GOAL OF THE EXERCISE: Reproduce the listing below exactly. Pictures do not belong in the copy.

-*-

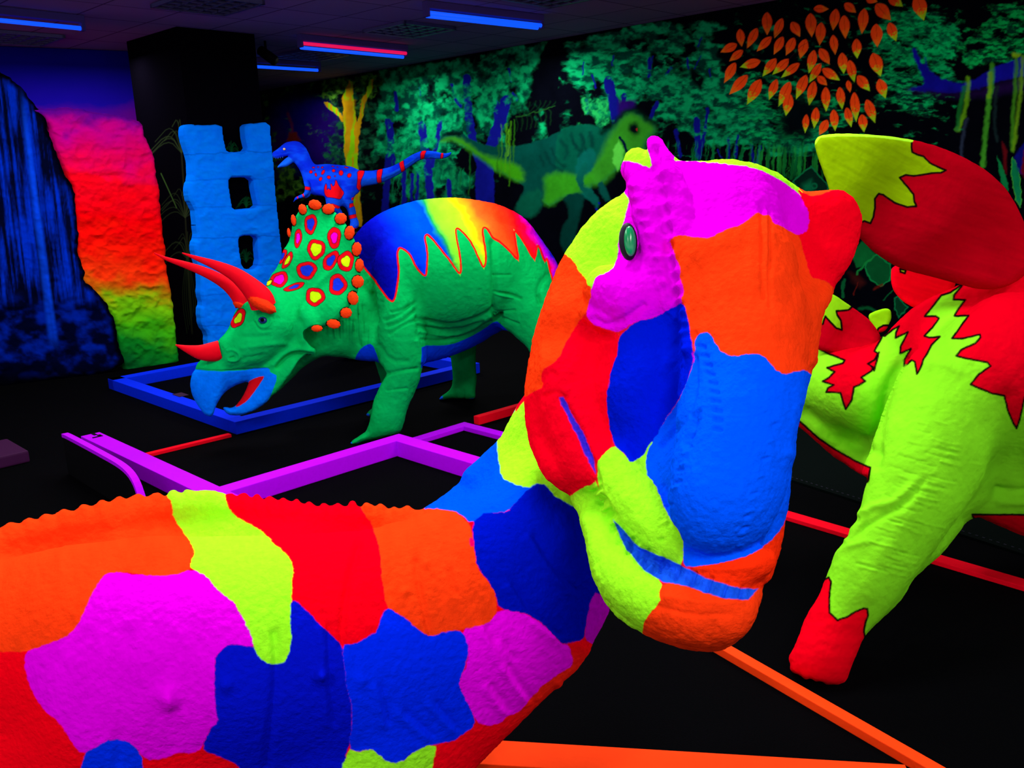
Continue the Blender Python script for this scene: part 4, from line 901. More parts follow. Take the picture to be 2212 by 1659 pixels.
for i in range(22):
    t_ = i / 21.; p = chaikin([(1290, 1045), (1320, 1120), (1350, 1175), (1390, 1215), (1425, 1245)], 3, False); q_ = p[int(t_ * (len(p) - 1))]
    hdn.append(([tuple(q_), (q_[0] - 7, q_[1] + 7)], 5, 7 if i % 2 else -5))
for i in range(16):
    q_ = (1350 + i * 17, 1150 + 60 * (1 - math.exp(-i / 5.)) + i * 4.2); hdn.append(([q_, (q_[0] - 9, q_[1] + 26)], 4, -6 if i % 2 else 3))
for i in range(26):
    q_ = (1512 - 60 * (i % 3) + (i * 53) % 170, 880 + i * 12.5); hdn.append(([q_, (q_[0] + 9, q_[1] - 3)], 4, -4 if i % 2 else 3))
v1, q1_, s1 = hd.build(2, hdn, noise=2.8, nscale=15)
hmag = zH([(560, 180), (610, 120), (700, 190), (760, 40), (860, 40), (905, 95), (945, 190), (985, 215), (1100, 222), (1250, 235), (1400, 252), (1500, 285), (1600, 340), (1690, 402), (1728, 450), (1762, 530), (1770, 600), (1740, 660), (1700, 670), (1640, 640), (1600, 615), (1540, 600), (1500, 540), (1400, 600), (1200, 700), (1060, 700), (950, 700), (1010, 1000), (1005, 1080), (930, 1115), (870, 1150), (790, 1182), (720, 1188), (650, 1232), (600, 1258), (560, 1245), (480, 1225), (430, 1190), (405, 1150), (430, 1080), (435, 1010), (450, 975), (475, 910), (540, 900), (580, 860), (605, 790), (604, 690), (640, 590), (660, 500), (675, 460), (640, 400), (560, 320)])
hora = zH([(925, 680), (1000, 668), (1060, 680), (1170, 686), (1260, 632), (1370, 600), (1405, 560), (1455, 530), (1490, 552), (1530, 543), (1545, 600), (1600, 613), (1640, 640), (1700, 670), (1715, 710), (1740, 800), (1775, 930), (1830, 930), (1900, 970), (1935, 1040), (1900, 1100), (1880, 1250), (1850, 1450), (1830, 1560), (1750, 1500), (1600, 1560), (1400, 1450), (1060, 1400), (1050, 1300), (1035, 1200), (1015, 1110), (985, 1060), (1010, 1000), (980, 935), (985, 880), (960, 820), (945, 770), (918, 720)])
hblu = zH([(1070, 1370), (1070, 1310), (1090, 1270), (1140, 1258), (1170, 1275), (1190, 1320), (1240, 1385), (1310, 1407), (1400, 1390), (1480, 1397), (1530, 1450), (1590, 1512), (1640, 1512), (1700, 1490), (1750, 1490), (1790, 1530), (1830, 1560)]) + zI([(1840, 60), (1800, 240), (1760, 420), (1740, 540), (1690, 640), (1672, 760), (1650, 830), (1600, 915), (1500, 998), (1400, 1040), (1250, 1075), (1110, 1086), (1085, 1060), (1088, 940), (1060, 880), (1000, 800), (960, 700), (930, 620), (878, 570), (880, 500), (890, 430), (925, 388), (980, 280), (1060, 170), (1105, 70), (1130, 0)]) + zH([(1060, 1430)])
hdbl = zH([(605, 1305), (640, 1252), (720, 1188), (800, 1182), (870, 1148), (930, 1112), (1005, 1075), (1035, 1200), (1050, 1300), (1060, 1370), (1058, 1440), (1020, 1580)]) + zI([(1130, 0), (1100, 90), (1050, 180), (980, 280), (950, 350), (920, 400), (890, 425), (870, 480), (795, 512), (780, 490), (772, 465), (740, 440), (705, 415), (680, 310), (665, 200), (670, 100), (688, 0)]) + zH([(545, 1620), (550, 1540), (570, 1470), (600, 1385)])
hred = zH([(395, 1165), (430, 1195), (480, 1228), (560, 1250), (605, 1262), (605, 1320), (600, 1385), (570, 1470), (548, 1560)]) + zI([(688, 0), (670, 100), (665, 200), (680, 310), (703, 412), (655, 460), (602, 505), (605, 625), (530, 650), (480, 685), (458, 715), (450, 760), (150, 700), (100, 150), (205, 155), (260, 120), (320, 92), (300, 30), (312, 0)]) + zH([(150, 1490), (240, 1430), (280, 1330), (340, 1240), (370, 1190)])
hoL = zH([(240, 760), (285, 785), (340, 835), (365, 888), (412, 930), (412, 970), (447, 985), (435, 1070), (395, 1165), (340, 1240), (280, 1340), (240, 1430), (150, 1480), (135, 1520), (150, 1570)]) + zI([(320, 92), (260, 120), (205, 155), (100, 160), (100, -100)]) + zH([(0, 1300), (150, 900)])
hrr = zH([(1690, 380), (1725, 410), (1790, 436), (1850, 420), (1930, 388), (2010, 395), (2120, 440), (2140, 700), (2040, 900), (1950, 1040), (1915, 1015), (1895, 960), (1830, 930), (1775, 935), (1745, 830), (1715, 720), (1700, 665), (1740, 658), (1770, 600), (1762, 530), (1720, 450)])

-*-

EXERCISE ANSWER:
Continue the Blender Python script for this scene: part 4, from line 901. More parts follow. Take the picture to be 2212 by 1659 pixels.
for i in range(22):
    t_ = i / 21.; p = chaikin([(1290, 1045), (1320, 1120), (1350, 1175), (1390, 1215), (1425, 1245)], 3, False); q_ = p[int(t_ * (len(p) - 1))]
    hdn.append(([tuple(q_), (q_[0] - 7, q_[1] + 7)], 5, 7 if i % 2 else -5))
for i in range(16):
    q_ = (1350 + i * 17, 1150 + 60 * (1 - math.exp(-i / 5.)) + i * 4.2); hdn.append(([q_, (q_[0] - 9, q_[1] + 26)], 4, -6 if i % 2 else 3))
for i in range(26):
    q_ = (1512 - 60 * (i % 3) + (i * 53) % 170, 880 + i * 12.5); hdn.append(([q_, (q_[0] + 9, q_[1] - 3)], 4, -4 if i % 2 else 3))
v1, q1_, s1 = hd.build(2, hdn, noise=2.8, nscale=15)
hmag = zH([(560, 180), (610, 120), (700, 190), (760, 40), (860, 40), (905, 95), (945, 190), (985, 215), (1100, 222), (1250, 235), (1400, 252), (1500, 285), (1600, 340), (1690, 402), (1728, 450), (1762, 530), (1770, 600), (1740, 660), (1700, 670), (1640, 640), (1600, 615), (1540, 600), (1500, 540), (1400, 600), (1200, 700), (1060, 700), (950, 700), (1010, 1000), (1005, 1080), (930, 1115), (870, 1150), (790, 1182), (720, 1188), (650, 1232), (600, 1258), (560, 1245), (480, 1225), (430, 1190), (405, 1150), (430, 1080), (435, 1010), (450, 975), (475, 910), (540, 900), (580, 860), (605, 790), (604, 690), (640, 590), (660, 500), (675, 460), (640, 400), (560, 320)])
hora = zH([(925, 680), (1000, 668), (1060, 680), (1170, 686), (1260, 632), (1370, 600), (1405, 560), (1455, 530), (1490, 552), (1530, 543), (1545, 600), (1600, 613), (1640, 640), (1700, 670), (1715, 710), (1740, 800), (1775, 930), (1830, 930), (1900, 970), (1935, 1040), (1900, 1100), (1880, 1250), (1850, 1450), (1830, 1560), (1750, 1500), (1600, 1560), (1400, 1450), (1060, 1400), (1050, 1300), (1035, 1200), (1015, 1110), (985, 1060), (1010, 1000), (980, 935), (985, 880), (960, 820), (945, 770), (918, 720)])
hblu = zH([(1070, 1370), (1070, 1310), (1090, 1270), (1140, 1258), (1170, 1275), (1190, 1320), (1240, 1385), (1310, 1407), (1400, 1390), (1480, 1397), (1530, 1450), (1590, 1512), (1640, 1512), (1700, 1490), (1750, 1490), (1790, 1530), (1830, 1560)]) + zI([(1840, 60), (1800, 240), (1760, 420), (1740, 540), (1690, 640), (1672, 760), (1650, 830), (1600, 915), (1500, 998), (1400, 1040), (1250, 1075), (1110, 1086), (1085, 1060), (1088, 940), (1060, 880), (1000, 800), (960, 700), (930, 620), (878, 570), (880, 500), (890, 430), (925, 388), (980, 280), (1060, 170), (1105, 70), (1130, 0)]) + zH([(1060, 1430)])
hdbl = zH([(605, 1305), (640, 1252), (720, 1188), (800, 1182), (870, 1148), (930, 1112), (1005, 1075), (1035, 1200), (1050, 1300), (1060, 1370), (1058, 1440), (1020, 1580)]) + zI([(1130, 0), (1100, 90), (1050, 180), (980, 280), (950, 350), (920, 400), (890, 425), (870, 480), (795, 512), (780, 490), (772, 465), (740, 440), (705, 415), (680, 310), (665, 200), (670, 100), (688, 0)]) + zH([(545, 1620), (550, 1540), (570, 1470), (600, 1385)])
hred = zH([(395, 1165), (430, 1195), (480, 1228), (560, 1250), (605, 1262), (605, 1320), (600, 1385), (570, 1470), (548, 1560)]) + zI([(688, 0), (670, 100), (665, 200), (680, 310), (703, 412), (655, 460), (602, 505), (605, 625), (530, 650), (480, 685), (458, 715), (450, 760), (150, 700), (100, 150), (205, 155), (260, 120), (320, 92), (300, 30), (312, 0)]) + zH([(150, 1490), (240, 1430), (280, 1330), (340, 1240), (370, 1190)])
hoL = zH([(240, 760), (285, 785), (340, 835), (365, 888), (412, 930), (412, 970), (447, 985), (435, 1070), (395, 1165), (340, 1240), (280, 1340), (240, 1430), (150, 1480), (135, 1520), (150, 1570)]) + zI([(320, 92), (260, 120), (205, 155), (100, 160), (100, -100)]) + zH([(0, 1300), (150, 900)])
hrr = zH([(1690, 380), (1725, 410), (1790, 436), (1850, 420), (1930, 388), (2010, 395), (2120, 440), (2140, 700), (2040, 900), (1950, 1040), (1915, 1015), (1895, 960), (1830, 930), (1775, 935), (1745, 830), (1715, 720), (1700, 665), (1740, 658), (1770, 600), (1762, 530), (1720, 450)])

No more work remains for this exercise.